Literary Half-Lives: Doris Lessing, Clancy Sigal, and Roman à Clef

  • By Roberta Rubenstein
  • Palgrave Macmillan
  • 240 pp.
  • Reviewed by Molly Lundquist
  • November 3, 2014

An academic look at how one of literature’s giants mined her personal life for material.

Literary Half-Lives: Doris Lessing, Clancy Sigal, and Roman à Clef

“Writers in love can be hell on each other.” That remark, penned by Clancy Sigal in a 1998 review of newly released love letters from Simone de Beauvoir to Nelson Algren, could well have been written about his own affair with Doris Lessing 40 years earlier.

Sigal, a young American blacklisted from Hollywood, lived with Lessing in London from 1957-1960, the period in which Lessing was working on The Golden Notebook.

Lessing and Sigal were, apparently, “hell on each other.” Infidelity, jealousy, depression — the usual fault lines of relationships — were compounded by a byzantine literary cat-and-mouse game. The story of their affair, tortured and at times even comic, is recounted in Roberta Rubenstein’s Literary Half-Lives.

Rubenstein explores how both Lessing and Sigal made the other’s identity central to their works. In Lessing’s case, The Golden Notebook used a fictionalized version of Sigal as the love interest Saul Green; she also used Sigal as Dave Miller in "Play with a Tiger," her 1962 stage play.

Sigal waited longer to make use of Lessing, but he mined their relationship for the next 30 years. In his published and unpublished works, he gives as good as he gets; the result is some very funny writing.

While little of this is new ground, what is new is Rubenstein’s use of Sigal’s archives at the University of Texas, which have allowed her to uncover the extent of the writers’ mutual literary borrowing.

That borrowing — theft is the more apt word — has Lessing sneaking into Sigal’s room to read his journals, then transferring whole sections into The Golden Notebook. Once Sigal caught on, he planted silk thread as a detection device to determine when and how often she peeked.

Sigal then learned that Lessing was modeling a major character in her novel after him, and he began to alter his journal entries, knowing she would lift them.

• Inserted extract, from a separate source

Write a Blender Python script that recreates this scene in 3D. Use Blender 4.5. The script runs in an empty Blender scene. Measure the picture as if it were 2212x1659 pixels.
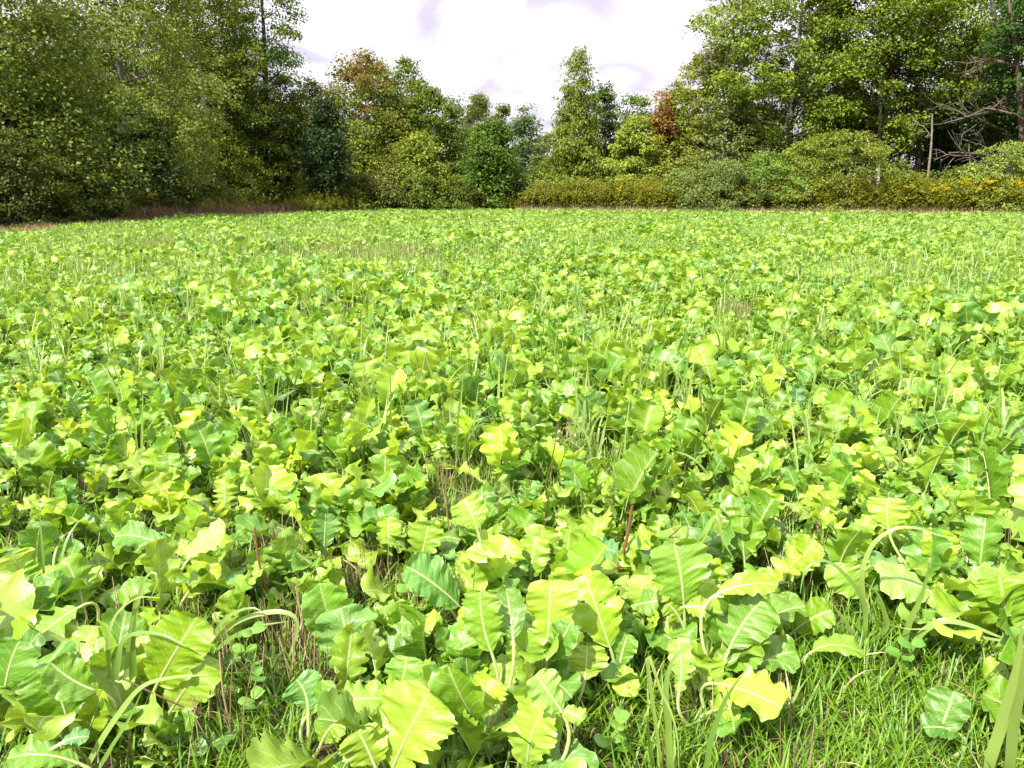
import bpy, math, random
import numpy as np
from mathutils import Vector, Matrix

SC = bpy.context.scene
COL = SC.collection
# ------------------------------------------------------------------ camera, sky, sun, exposure
CAM_H, PITCH, FPX = 1.45, math.radians(14.0), 1661.0
cam_d = bpy.data.cameras.new("camera")
cam_d.sensor_width = 36.0
cam_d.lens = 36.0 * FPX / 2212.0
cam_d.clip_start, cam_d.clip_end = 0.05, 2000.0
cam = bpy.data.objects.new("camera", cam_d)
COL.objects.link(cam)
cam.location = (0, 0, CAM_H)
cam.rotation_euler = (math.pi / 2 - PITCH, 0, 0)
SC.camera = cam

SUN_EL, SUN_AZ = math.radians(50), math.radians(-142)      # azimuth from +Y towards +X
S_DIR = Vector((math.sin(SUN_AZ) * math.cos(SUN_EL), math.cos(SUN_AZ) * math.cos(SUN_EL), math.sin(SUN_EL)))
sun_d = bpy.data.lights.new("sun", 'SUN')
sun_d.energy, sun_d.angle, sun_d.color = 5.0, math.radians(1.2), (1.0, 0.95, 0.85)
sun = bpy.data.objects.new("sun", sun_d)
COL.objects.link(sun)
sun.rotation_euler = (-S_DIR).to_track_quat('-Z', 'Y').to_euler()
sun.location = (0, 0, 40)

SC.view_settings.view_transform = 'Standard'
SC.view_settings.look = 'None'
SC.view_settings.gamma = 1.0
SC.view_settings.use_curve_mapping = False
SC.view_settings.exposure = 1.28
SC.render.engine = 'CYCLES'
SC.cycles.max_bounces = 7
SC.cycles.diffuse_bounces = 4
SC.cycles.glossy_bounces = 2
SC.cycles.transmission_bounces = 5
SC.cycles.transparent_max_bounces = 8
SC.cycles.caustics_reflective = False
SC.cycles.caustics_refractive = False


def N(nt, kind, loc=None, **kw):
    n = nt.nodes.new(kind)
    for k, v in kw.items():
        if k.startswith('in_'):
            key = k[3:]
            n.inputs[int(key) if key.isdigit() else key].default_value = v
        else:
            setattr(n, k, v)
    return n


def mathn(nt, op, a, b=None, clamp=False):
    n = nt.nodes.new('ShaderNodeMath')
    n.operation = op
    n.use_clamp = clamp
    for i, x in enumerate((a, b)):
        if x is None:
            continue
        if isinstance(x, (int, float)):
            n.inputs[i].default_value = x
        else:
            nt.links.new(x, n.inputs[i])
    return n.outputs[0]


def mixc(nt, f, a, b, blend='MIX'):
    n = nt.nodes.new('ShaderNodeMix')
    n.data_type = 'RGBA'
    n.blend_type = blend
    for s, x in ((0, f), (6, a), (7, b)):
        if isinstance(x, (int, float)):
            n.inputs[s].default_value = x
        elif isinstance(x, tuple):
            n.inputs[s].default_value = (*x, 1.0) if len(x) == 3 else x
        else:
            nt.links.new(x, n.inputs[s])
    return n.outputs[2]


def ramp(nt, f, lo, hi):
    n = nt.nodes.new('ShaderNodeMapRange')
    n.clamp = True
    nt.links.new(f, n.inputs[0])
    n.inputs[1].default_value, n.inputs[2].default_value = lo, hi
    return n.outputs[0]


world = bpy.data.worlds.new("World")
SC.world = world
world.use_nodes = True
wt = world.node_tree
wt.nodes.clear()
sky = N(wt, 'ShaderNodeTexSky', sky_type='NISHITA', sun_disc=False, sun_elevation=SUN_EL, sun_rotation=SUN_AZ % (2 * math.pi), air_density=1.0, dust_density=1.5, ozone_density=1.0)
tc = N(wt, 'ShaderNodeTexCoord')
sep = N(wt, 'ShaderNodeSeparateXYZ')
wt.links.new(tc.outputs['Generated'], sep.inputs[0])
zz = mathn(wt, 'ADD', mathn(wt, 'MAXIMUM', sep.outputs[2], 0.0), 0.12)
cmb = N(wt, 'ShaderNodeCombineXYZ')
wt.links.new(mathn(wt, 'DIVIDE', sep.outputs[0], zz), cmb.inputs[0])
wt.links.new(mathn(wt, 'DIVIDE', sep.outputs[1], zz), cmb.inputs[1])
n1 = N(wt, 'ShaderNodeTexNoise', in_Scale=1.9, in_Detail=4.0, in_Roughness=0.45, in_Distortion=0.6)
mp = N(wt, 'ShaderNodeMapping')
mp.inputs['Location'].default_value = (3.4, 1.35, 0)
mp.inputs['Scale'].default_value = (1.5, 0.75, 1)
wt.links.new(cmb.outputs[0], mp.inputs[0])
wt.links.new(mp.outputs[0], n1.inputs['Vector'])
n2 = N(wt, 'ShaderNodeTexNoise', in_Scale=0.45, in_Detail=3.0)
mp2 = N(wt, 'ShaderNodeMapping')
mp2.inputs['Location'].default_value = (7.7, 2.1, 3)
wt.links.new(cmb.outputs[0], mp2.inputs[0])
wt.links.new(mp2.outputs[0], n2.inputs['Vector'])
grey = mathn(wt, 'ADD', mathn(wt, 'MULTIPLY', ramp(wt, n1.outputs['Fac'], 0.47, 0.68), 0.95), mathn(wt, 'MULTIPLY', ramp(wt, n2.outputs['Fac'], 0.5, 0.3), 0.25), clamp=True)
blue = ramp(wt, n2.outputs['Fac'], 0.66, 0.80)
cloud = mixc(wt, grey, (6.3, 6.0, 6.5), (3.7, 3.45, 4.3))
rise = mathn(wt, 'ADD', 1.0, mathn(wt, 'MULTIPLY', mathn(wt, 'MAXIMUM', sep.outputs[2], 0.0), 2.0))
rc = N(wt, 'ShaderNodeCombineXYZ')
for k_ in range(3):
    wt.links.new(rise, rc.inputs[k_])
cloud = mixc(wt, 1.0, cloud, rc.outputs[0], 'MULTIPLY')
skyc = mixc(wt, mathn(wt, 'MULTIPLY', blue, 0.6), cloud, sky.outputs[0])
bg = N(wt, 'ShaderNodeBackground', in_Strength=0.066)
wt.links.new(skyc, bg.inputs[0])
wo = N(wt, 'ShaderNodeOutputWorld')
wt.links.new(bg.outputs[0], wo.inputs[0])

# ------------------------------------------------------------------ helpers
CP, SP = math.cos(PITCH), math.sin(PITCH)


def ray(px, py):
    cx, cy = (px - 1106.0) / FPX, -(py - 829.5) / FPX
    return np.array([cx, cy * SP + CP, cy * CP - SP])


def at(px, py, y):                       # the point that lies y metres ahead in the direction of a picture point
    d = ray(px, py)
    return np.array([0, 0, CAM_H]) + d * (y / d[1])


def on_ground(px, py, z=0.0):
    d = ray(px, py)
    return np.array([0, 0, CAM_H]) + d * ((z - CAM_H) / d[2])


def to_px(x, y, z=0.0):
    v = np.stack([x, y, np.full_like(x, z) - CAM_H], -1) if isinstance(x, np.ndarray) else np.array([x, y, z - CAM_H])
    f = v[..., 1] * CP - v[..., 2] * SP
    u = v[..., 1] * SP + v[..., 2] * CP
    return 1106 + FPX * v[..., 0] / f, 829.5 - FPX * u / f


def unit(v):
    v = np.asarray(v, float)
    return v / np.maximum(np.linalg.norm(v, axis=-1, keepdims=True), 1e-9)


def mk_mesh(name, V, F, mats=(), uv=None, attrs=None, smooth=False, mat_idx=None):
    """F: an (n, k) index array or a list of such arrays"""
    Fs = [np.asarray(f, np.int32) for f in (F if isinstance(F, list) else [F])]
    Fs = [f for f in Fs if f.size]
    me = bpy.data.meshes.new(name)
    V = np.asarray(V, np.float32)
    me.vertices.add(len(V))
    me.vertices.foreach_set('co', V.ravel())
    loops = np.concatenate([f.ravel() for f in Fs])
    tot = np.concatenate([np.full(len(f), f.shape[1], np.int32) for f in Fs])
    start = np.concatenate([[0], np.cumsum(tot)[:-1]]).astype(np.int32)
    me.loops.add(len(loops))
    me.loops.foreach_set('vertex_index', loops)
    me.polygons.add(len(tot))
    me.polygons.foreach_set('loop_start', start)
    if smooth:
        me.polygons.foreach_set('use_smooth', np.ones(len(tot), bool))
    if mat_idx is not None:
        me.polygons.foreach_set('material_index', np.asarray(mat_idx, np.int32))
    for m in mats:
        me.materials.append(m)
    if uv is not None:
        l = me.uv_layers.new(name='UVMap')
        l.data.foreach_set('uv', np.asarray(uv, np.float32)[loops].ravel())
    for k, a in (attrs or {}).items():
        at_ = me.attributes.new(k, 'FLOAT', 'POINT')
        at_.data.foreach_set('value', np.asarray(a, np.float32))
    me.update(calc_edges=True)
    return me


def link(name, me, parent=None, loc=(0, 0, 0), rot=(0, 0, 0), scale=None):
    o = bpy.data.objects.new(name, me)
    COL.objects.link(o)
    o.parent = parent
    o.location, o.rotation_euler = loc, rot
    if scale is not None:
        o.scale = (scale,) * 3 if isinstance(scale, (int, float)) else scale
    return o


def tag(o, label=None, cat=None, group=None, kind=None):
    for k, v in (('label', label), ('category', cat), ('group', group), ('kind', kind)):
        if v:
            o[k] = v
    return o


def thing(name, label, cat, loc=(0, 0, 0), rz=0.0, group=None):
    o = link(name, None, None, tuple(float(v) for v in loc), (0, 0, rz))
    o.empty_display_size = 0.1
    return tag(o, label, cat, group)


class Geo:                                # collects pieces into one mesh
    def __init__(s):
        s.V, s.Q, s.T, s.uv, s.tint, s.mq, s.mt, s.n = [], [], [], [], [], [], [], 0

    def add(s, V, F, uv=None, tint=0.5, mi=0):
        V = np.asarray(V, float)
        F = np.asarray(F, int) + s.n
        s.V.append(V)
        (s.Q if F.shape[1] == 4 else s.T).append(F)
        (s.mq if F.shape[1] == 4 else s.mt).append(np.full(len(F), mi))
        s.uv.append(np.zeros((len(V), 2)) if uv is None else uv)
        s.tint.append(np.full(len(V), tint) if np.isscalar(tint) else tint)
        s.n += len(V)
        return s

    def mesh(s, name, mats, smooth=True):
        F = ([np.concatenate(s.Q)] if s.Q else []) + ([np.concatenate(s.T)] if s.T else [])
        mi = np.concatenate(s.mq + s.mt)
        return mk_mesh(name, np.concatenate(s.V), F, mats, np.concatenate(s.uv), {'tint': np.concatenate(s.tint)}, smooth, mi)


def frames(P):
    P = np.asarray(P, float)
    T = unit(np.gradient(P, axis=0))
    ref = np.where(np.abs(T[:, 2:3]) > 0.9, np.array([[1.0, 0, 0]]), np.array([[0, 0, 1.0]]))
    A = unit(np.cross(T, ref))
    return T, A, np.cross(T, A)


def tube(P, R, sides=5):
    P = np.asarray(P, float)
    R = np.broadcast_to(np.asarray(R, float), (len(P),))
    T, A, B = frames(P)
    for i in range(1, len(P)):            # keep neighbouring rings aligned
        a = A[i - 1] - T[i] * np.dot(A[i - 1], T[i])
        A[i] = a / max(np.linalg.norm(a), 1e-9)
        B[i] = np.cross(T[i], A[i])
    ang = np.arange(sides) * 2 * math.pi / sides
    V = P[:, None] + R[:, None, None] * (np.cos(ang)[None, :, None] * A[:, None] + np.sin(ang)[None, :, None] * B[:, None])
    i, j = np.meshgrid(np.arange(len(P) - 1), np.arange(sides), indexing='ij')
    a, b = (i * sides + j), (i * sides + (j + 1) % sides)
    return V.reshape(-1, 3), np.stack([a, b, b + sides, a + sides], -1).reshape(-1, 4)


def bezier(p0, p1, p2, n):
    t = np.linspace(0, 1, n)[:, None]
    return (1 - t) ** 2 * np.asarray(p0) + 2 * t * (1 - t) * np.asarray(p1) + t * t * np.asarray(p2)


def spline(pts, n):
    pts = np.asarray(pts, float)
    d = np.concatenate([[0], np.cumsum(np.linalg.norm(np.diff(pts, axis=0), axis=1))])
    q = np.concatenate([[2 * pts[0] - pts[1]], pts, [2 * pts[-1] - pts[-2]]])
    out = []
    for u in np.linspace(0, d[-1], n):
        k = min(np.searchsorted(d, u, side='right') - 1, len(pts) - 2)
        t = (u - d[k]) / max(d[k + 1] - d[k], 1e-9)
        a, b, c, e = q[k:k + 4]
        out.append(0.5 * ((2 * b) + (-a + c) * t + (2 * a - 5 * b + 4 * c - e) * t * t + (-a + 3 * b - 3 * c + e) * t ** 3))
    return np.array(out)


# ------------------------------------------------------------------ materials
def new_mat(name):
    m = bpy.data.materials.new(name)
    m.use_nodes = True
    m.node_tree.nodes.clear()
    return m, m.node_tree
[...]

Years later, Rubenstein tells us, Sigal “burnished the details for humorous effect.” He wrote that when Lessing left chapters in plain sight for him to find, he would “dash upstairs to scribble responses” in his journal, “which she’d then creep up to examine.” Lessing translated those responses “sometimes verbatim” to The Golden Notebook and left the updated manuscript lying around for Sigal, who would then dash back upstairs…and so on.

Despite the blatant fictionalizing of her affair with Sigal, Lessing always claimed that The Golden Notebook is not autobiographical. As Rubenstein points out, however, the fictional life of Anna Wulf, the novel’s protagonist, closely parallels Lessing’s own. And elsewhere, Lessing admitted that, yes, she did draw, as all authors do, upon her own life.

But Lessing and Sigal's writings go beyond “disguised autobiography.” Rubenstein posits that both writers wrote romans a clef — a genre that, while insisting on its own fiction, reveals “scandalous and often disturbing facts about real people and events.” Literally “novel with a key,” roman a clef is an authorial wink to those in the know, those who have the key to characters’ true identities.

While Sigal’s writings may indeed be romans a clef — he seemed to take obvious delight in making known his affair with Lessing — I think the case is not so clear when it comes to Lessing’s motivations. Was she intentionally revealing her affair with Sigal? Or was she transforming their relationship for strictly artistic purposes?

Finally, this must be said about Literary Half-Lives: It is a scholarly work. Most likely meant for those involved in literary research, it’s rough going for the lay reader. Tightly spaced text, academic jargon, and a somewhat confusing organization and repetitiveness make it a challenging read.

Granted, any discussion of The Golden Notebook, with its unusual structure and chronology, is difficult. But it becomes even more so when combined with the novels, plays, stories, unpublished journals, manuscripts, and typescripts of Clancy Sigal.

The Sigal material overlaps — both with itself and with Lessing’s work — and I found myself going back and forth, making copious margin notes, in an effort to keep track of the literary connections. A more insistent editor may have helped.

Nonetheless, Literary Half-Lives is a scrupulously researched and riveting account of two major literary talents whose mutual influence led to their “literary half-lives” in one another’s works.

Molly Lundquist owns and operates LitLovers, a website providing resources to book clubs and solo readers. Prior to founding LitLovers, she worked for 15 years as a public-relations speech writer. She later earned an M.A. in English and worked for several years as a college English instructor.